Keynote 1: Blockchain
Tamás Blummer, Chief Ledger Architect, Digital Asset Holdings
Abstract: The financial industry strongly needs a solution which supports client-to-client technologies with no central agent. Such a distributed solution has to fulfill serious extra-functional requirements like security, timeliness and non-repudiation, forming the technology in all senses of the word to a reliable distributed system.
Blockchain is the popular name of the data structure used the Bitcoin network. It is an append-only transaction log with cryptographically secure consistency checks. The term blockchain is also often used to refer to the unique algorithm, the Nakamoto-Consensus, that Bitcoin uses to achieve convergence of distributed copies of the ledger to the same global state. Both the distributed ledger substantiated by the cryptographically secure transaction log and the consensus building algorithm are remarkable and forward-looking for the design of systems that feature a wholly new level of consistency, auditability of their data and trust-minimized execution of their algorithms.
The presenter: Tamás is the Chief Ledger Architect at Digital Asset Holdings, a technology company that builds distributed, encrypted straight through processing tools to improve efficiency, security, compliance and settlement speed. Tamás has 28 years of software development experience for financial institutions including Deutsche Bank and Morgan Stanley. He founded Bits of Proof, which was acquired by Digital Asset in 2015, and launched the first enterprise ready implementation of the blockchain technology in 2013. Bits of Proof built the first real-time audit-able exchange for institutional investors, the backend of the first hardware wallet for Bitcoin. Tamás also built the Bitcoin mining control software at CoinTerra.
Keynote 2: Emergence in Cyber-Physical Systems-of-Systems
Andrea Bondavalli, Professor, University of Firenze
Abstract: The talk reports on the work done within the context of the AMADEOS project. It defines emergence and its basic concepts and mechanisms in the context of Systems of Systems. It presents some examples of emergence in Cyber-Physical Systems of Systems and concludes with some indications on managing detrimental emergence in Critical Systems of Systems.

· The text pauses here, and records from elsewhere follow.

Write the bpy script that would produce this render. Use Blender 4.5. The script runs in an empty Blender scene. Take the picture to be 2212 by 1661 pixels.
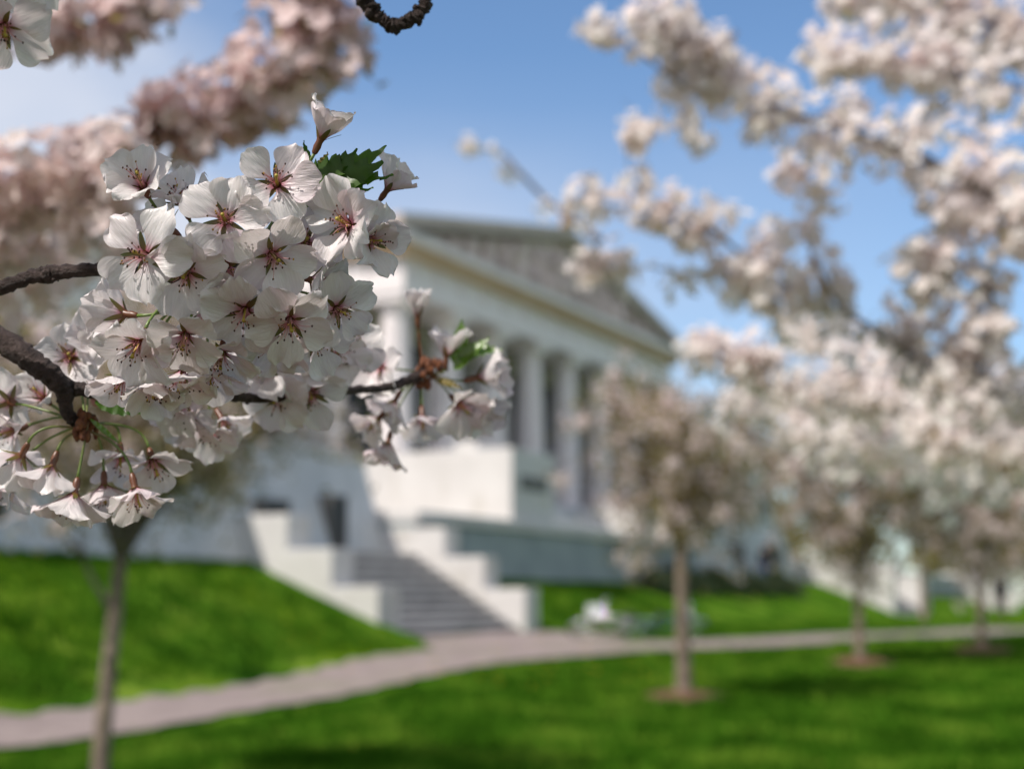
import bpy, math, random
import numpy as np
from mathutils import Vector, Matrix

random.seed(7)
rng = np.random.default_rng(11)
R = math.radians
scn = bpy.context.scene
COL = scn.collection

# ------------------------------------------------------------------ camera
W0, H0 = 2212.0, 1661.0            # photo measured at this size
FPX = 3073.0                       # focal length in those pixels (50 mm equivalent)
EYE = 1.6
HORIZON = 1290.0
PITCH = math.atan((HORIZON - H0 / 2) / FPX)
cp, sp = math.cos(PITCH), math.sin(PITCH)
FOCUS = 0.612

cam_d = bpy.data.cameras.new('camera')
cam = bpy.data.objects.new('camera', cam_d)
COL.objects.link(cam)
cam.location = (0, 0, EYE)
cam.rotation_euler = (math.pi / 2 + PITCH, 0, 0)
cam_d.sensor_width = 36
cam_d.lens = 36 * FPX / W0
cam_d.clip_start = 0.02
cam_d.clip_end = 6000
cam_d.dof.use_dof = True
cam_d.dof.focus_distance = FOCUS
cam_d.dof.aperture_fstop = 7.1
cam_d.dof.aperture_blades = 0
scn.camera = cam
FWD = Vector((0, cp, sp)); UPV = Vector((0, -sp, cp)); RT = Vector((1, 0, 0))


def ray(x, y):
    return FWD + RT * ((x - W0 / 2) / FPX) + UPV * ((H0 / 2 - y) / FPX)


def P(x, y, Y):
    d = ray(x, y)
    return Vector((0, 0, EYE)) + d * (Y / d.y)


def PD(x, y, d):
    return Vector((0, 0, EYE)) + ray(x, y) * d


def camvec(r, u, c):               # vector given along right / up / towards the camera
    return (RT * r + UPV * u - FWD * c).normalized()


# ------------------------------------------------------------------ helpers
def wmat(o):
    m = o.matrix_basis.copy()
    while o.parent:
        o = o.parent
        m = o.matrix_basis @ m
    return m


def tag(o, label=None, cat=None, group=None, kind=None):
    if label: o['label'] = label
    if cat: o['category'] = cat
    if group: o['group'] = group
    if kind: o['kind'] = kind
    return o


def empty(name, loc, label, cat, group=None):
    o = bpy.data.objects.new(name, None)
    COL.objects.link(o)
    o.location = loc
    o.empty_display_size = 0.05
    return tag(o, label, cat, group)


class MB:
    def __init__(self):
        self.v = []; self.f = []; self.uv = []; self.mi = []

    def add(self, verts, faces, uvs=None, mi=0):
        n = len(self.v)
        self.v.extend([tuple(p) for p in verts])
        self.f.extend([tuple(i + n for i in f) for f in faces])
        self.uv.extend(uvs if uvs is not None else [(0, 0)] * len(verts))
        self.mi.extend([mi] * len(faces))

    def hexa(self, c, mi=0):       # 4 bottom corners then 4 top corners
        self.add(c, [(0, 3, 2, 1), (4, 5, 6, 7), (0, 1, 5, 4), (1, 2, 6, 5), (2, 3, 7, 6), (3, 0, 4, 7)], None, mi)

    def tube(self, pts, rad, n=8, mi=0, cap=True, rough=0.0):
        pts = [Vector(p) for p in pts]
        if not hasattr(rad, '__len__'): rad = [rad] * len(pts)
        rings = []; vs = []; uvs = []
        up = Vector((0, 0, 1)); prev = None
        L = 0
        for i, p in enumerate(pts):
            t = (pts[min(i + 1, len(pts) - 1)] - pts[max(i - 1, 0)])
            t = t.normalized() if t.length > 1e-9 else Vector((0, 0, 1))
            if prev is None:
                a = t.cross(up)
                if a.length < 0.05: a = t.cross(Vector((1, 0, 0)))
                a.normalize()
            else:
                a = prev - t * prev.dot(t); a.normalize()
            prev = a
            b = t.cross(a)
            if i: L += (p - pts[i - 1]).length
            for k in range(n):
                th = 2 * math.pi * k / n
                rr = rad[i] * (1 + (random.uniform(-rough, rough) if rough else 0))
                vs.append(p + (a * math.cos(th) + b * math.sin(th)) * rr)
                uvs.append((k / n, L))
        fs = []
        for i in range(len(pts) - 1):
            for k in range(n):
                fs.append((i * n + k, i * n + (k + 1) % n, (i + 1) * n + (k + 1) % n, (i + 1) * n + k))
        if cap:
            fs.append(tuple(range(n - 1, -1, -1)))
            fs.append(tuple((len(pts) - 1) * n + k for k in range(n)))
        self.add(vs, fs, uvs, mi)

    def lathe(self, base, prof, n=20, axis=None, mi=0):
        vs = []; fs = []
        for (r, z) in prof:
            for k in range(n):
                th = 2 * math.pi * k / n
                vs.append(Vector(base) + Vector((r * math.cos(th), r * math.sin(th), z)))
        for i in range(len(prof) - 1):
            for k in range(n):
                fs.append((i * n + k, i * n + (k + 1) % n, (i + 1) * n + (k + 1) % n, (i + 1) * n + k))
        fs.append(tuple(range(n - 1, -1, -1)))
        fs.append(tuple((len(prof) - 1) * n + k for k in range(n)))
        self.add(vs, fs, None, mi)

    def blob(self, c, r, seg=8, rings=6, jit=0.0, mi=0):
        rx, ry, rz = r if hasattr(r, '__len__') else (r, r, r)
        vs = []; fs = []
        for i in range(rings + 1):
            ph = math.pi * i / rings
            for k in range(seg):
                th = 2 * math.pi * k / seg
                j = 1 + random.uniform(-jit, jit)
                vs.append((c[0] + rx * j * math.sin(ph) * math.cos(th), c[1] + ry * j * math.sin(ph) * math.sin(th), c[2] + rz * j * math.cos(ph)))
        for i in range(rings):
            for k in range(seg):
                fs.append((i * seg + k, (i + 1) * seg + k, (i + 1) * seg + (k + 1) % seg, i * seg + (k + 1) % seg))
        self.add(vs, fs, None, mi)

    def build(self, name, mats, parent=None, smooth=True, uv=False):
        return mesh_obj(name, self.v, self.f, mats, parent, smooth, self.uv if uv else None, self.mi)


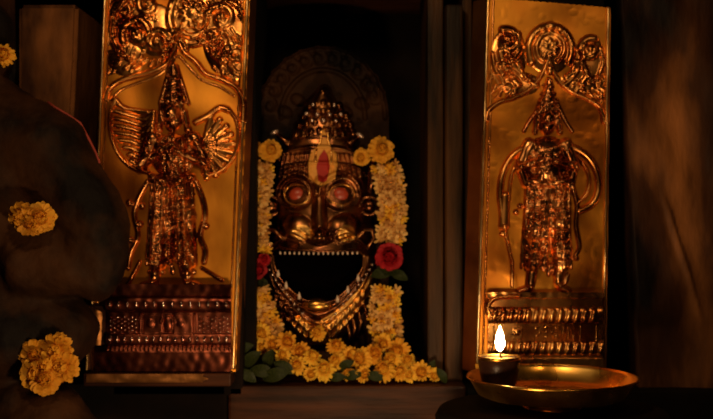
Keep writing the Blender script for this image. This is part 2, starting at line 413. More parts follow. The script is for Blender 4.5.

Slides of the presentation: Emergence in Cyber-Physical Systems-of-Systems
The presenter: Andrea Bondavalli is a Professor of Computer Science at the University of Firenze. Previously he has been a researcher and a senior researcher of the Italian National Research Council, working at the CNUCE Institute in Pisa. His research activity is focused on Dependability and Resilience. In particular he has been working on safety, security, fault tolerance, evaluation of attributes such as reliability, availability and performability. His scientific activities have originated more than 160 papers appeared in international Journals and Conferences. Andrea Bondavalli supports as an expert the European Commission in the selection and evaluation of project proposals and regularly consultes companies in the application field. Andrea Bondavalli led various national and European projects such as the European projects PDCS, PDCS-2, GUARDS, HIDE, CAUTION++, HIDENETS, CRUTIAL, SAFEDMI, AMBER and ALARP. Andrea Bondavalli participates to (and has been chairing) the program committee in several International Conferences such as IEEE FTCS, IEEE SRDS, EDCC, IEEE HASE, IEEE ISORC, IEEE ISADS, IEEE DSN. He is the chair of the Steering Committees of IEEE SRDS and a member of the editorial board of the International Journal of Critical Computer-Based Systems.